Au terme des négociations de plusieurs heures, « les 11 représentants des personnels ont signé un accord dans lequel ils acceptaient de recevoir comme solde de tout compte, trois mois de salaire sur les 12 exigés au départ. Ce qui faisait au total 6,7 milliards de francs CFA à payer à 15 372 ex-employés », argue une autre source. Ainsi, ajoute cette même source, sous la coordination de l’ancien ministre des Finances, Alamine Ousmane Mey, « un protocole transactionnel est signé le 21 août 2013, suivi du payement d’un acompte de 1,5 milliard de franc CFA ». L’Etat ne s’arrêtera pas en si bon chemin. Pour éviter que ne s’amplifient la grogne observée à certains points de paiement, le ministre Alamine Ousmane Mey, « va préciser que tous ceux qui avaient des salaires de moins de 100.000 francs CFA par mois ( c’est-à-dire entre 15 000 et 20 000 francs), toucheront la totalité de leur prime. Les autres bénéficieront de l’équivalent d’un demi-mois de salaire et le solde de tout compte dans les différentes régions ». Il va par la suite ordonner le déblocage des fonds qui seront logés à la Caisse Autonome d’Amortissement (CAA).

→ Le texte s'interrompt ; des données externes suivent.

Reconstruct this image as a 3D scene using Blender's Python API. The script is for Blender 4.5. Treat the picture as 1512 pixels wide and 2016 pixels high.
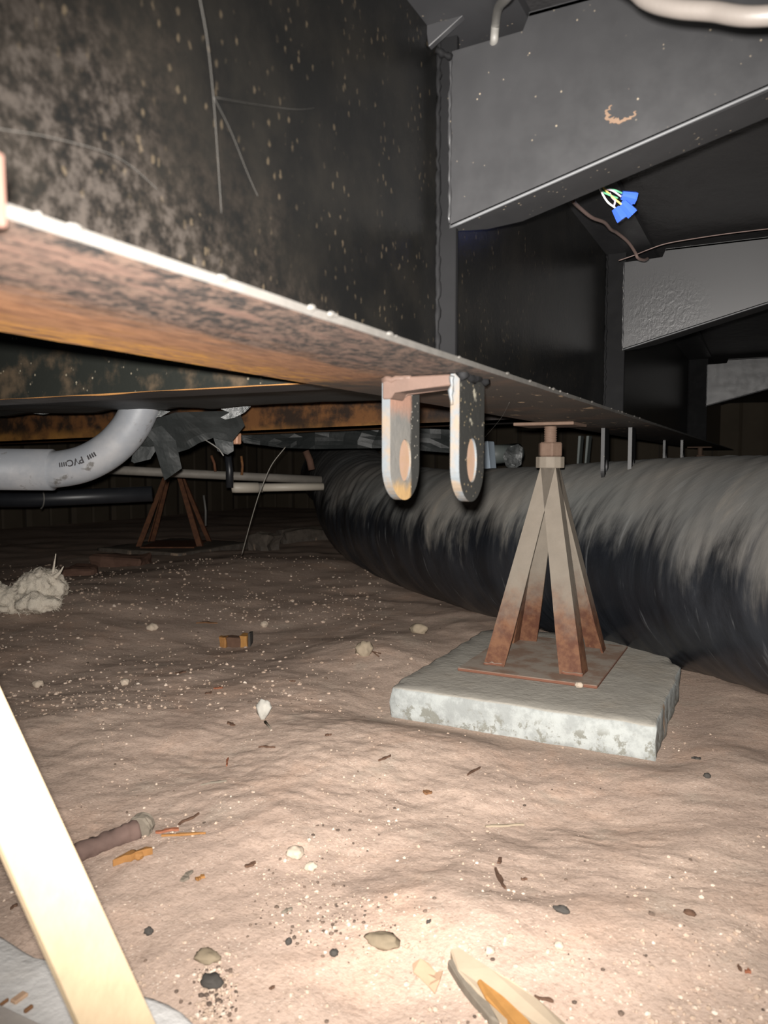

Laquelle était chargée de virer ces ressources dans les établissements bancaires retenus à cet effet, notamment Ecobank, SCB-CA, Bicec et UBA. Toutefois, le retard pris dans l’exécution de cette tâche va emmener le Minfi à instruire que les payements se fassent par le Trésor public, dès le 21 septembre 2013. Et ce n’est pas tout, quelques mois plus tard, Alamine Ousmane Mey tient de nouveau parole et « fait à nouveau débloqué 5,2 milliards de francs CFA. Ce qui porte le total des sommes payées jusqu’en 2015 à 6,7 milliards de francs CFA », selon une source de la Direction Générale du Trésor. C’est dire, martèle notre source, « le ministre Alamine Ousmane Mey, sous l’impulsion du Premier ministre, Philémon Yang, avait bouclé ce dossier. Bien avant qu’il ne soit muté au ministère de l’Economie ».